La condition identitaire revisitée pourrait donc être l’une des hypothèses à trouver dans ce dossier consacré à passer en revue, sous le titre d’IDENTITÉ/S, les auteur·e·s et les textes qui, abordant la question de manière hélicoïdale, tissent ce vaste rhizome. Contre « la nuit de l’esclavage » s’élèvent la rhapsodie antillaise et les contre-épopées que Mohamed Amine Rhimi analyse dans l’œuvre d’Édouard Glissant, comme l’une des manières de revendiquer une identité anéantie s’incarnant non pas dans un destin personnel mais dans un cadre communautaire. Séverin N’gatta nous démontre que la déconstruction d’un mythe tyrannique permet de lire dans les formes artistiques comment nous vivons dans un monde où les êtres hybrides prolifèrent et, bien souvent, reproduisent et multiplient les distorsions qui nous éloignent de la vérité. Claire David accorde toute sa place à la notion d’entre-deux dans l’écriture « migrante » de Fatima Daas, du point de vue linguistique, et spatial également, comme figuration des identités à l’image d’une pendule dont l’oscillation multiplie l’accentuation de la « quête identitaire ». Celle-ci est étudiée et déployée dans ses fractures, ou plutôt dans la construction définitive d’un sujet interstitiel régi par des paramètres relationnels qui sont, de nos jours, à la base de nos subjectivités toujours en transit. Dans l’article de Rolph Roderick Koumba, le concept nodal de frontière et les pièges du « fétichisme identitaire » réapparaissent à travers des postulats qui, célébrant l’itinérance et la condition transnationale, permettent l’apophthegme que les identités culturelles sont toujours en perpétuelle construction. Suivant ce mouvement de pensée, María Rodríguez Álvarez analyse trois productions audiovisuelles où la « banlieue » apparaît comme espace primordial pour rendre visibles les tensions identitaires se matérialisant dans les dichotomies dominant/dominé et dedans/dehors.

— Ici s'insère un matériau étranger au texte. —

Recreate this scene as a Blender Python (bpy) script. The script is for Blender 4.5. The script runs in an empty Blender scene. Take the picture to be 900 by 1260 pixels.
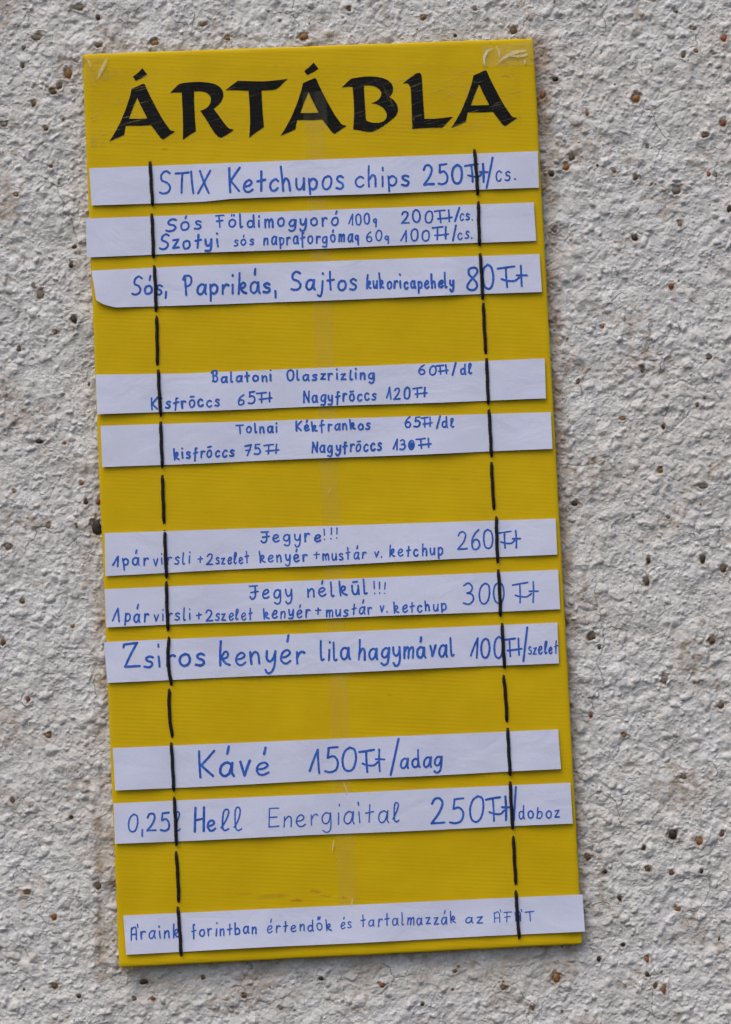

Dans l’article de Rym Kheriji, la « réappropriation de soi » nous renvoie à son tour à des formes territoriales à partir desquelles l’on peut imaginer les localisations et les déplacements d’un paysage social. C’est ainsi que l’identité, ou plutôt la perte d’identité, nous est montrée sous son angle le plus complexe et contradictoire. Mourad Loudiy étudie l’expérience migrante à la lumière des constructions identitaires comme un « tiers-espace » qui fait surgir l’Autre, comme une (re)sémantisation qui offre une instance d’altérité conçue presque comme une membrane. L’article de Manuela Nave, suivant une méthodologie d’analyse comparée entre l’écrivain mexicain Carlos Fuentes et l’écrivain antillais Édouard Glissant, montre bien que la littérature offre une possibilité cosmopolite de reconfigurer de nouvelles limites, plus fluctuantes, circonscrites aux seuls bienfaits de l’interculturalité. Blanche Turck explore l’univers de la poésie à partir de la notion problématique de « sujet lyrique », trop englobante, voire généralisante. En effet, ce concept tient difficilement compte du nouveau statut des voix poétiques dans la poésie contemporaine, peuplée de présences transgenres, de polyphonies et de lyrismes relationnels. Le dossier se clôt sur l’article de Fanny Martín Quatremare qui étudie les pèlerinages d’Alexandra David-Neel où le voyage devient sans aucun doute une expérience spéculaire. Ainsi, le contact avec l’altérité pose à l’auteure des interrogations identitaires et des interpellations existentielles, comme dans un miroir déformant et révélant à la fois le reflet de soi.
Nous vous invitons donc à une expérience de lecture polyphonique sur les IDENTITÉ/S qui nous permette de remettre en question nos a priori donnant accès à des univers d’ouverture et d’échange afin de raviver nos parcours personnels et nos mémoires collectives, de plus en plus hybrides et multidimensionnels.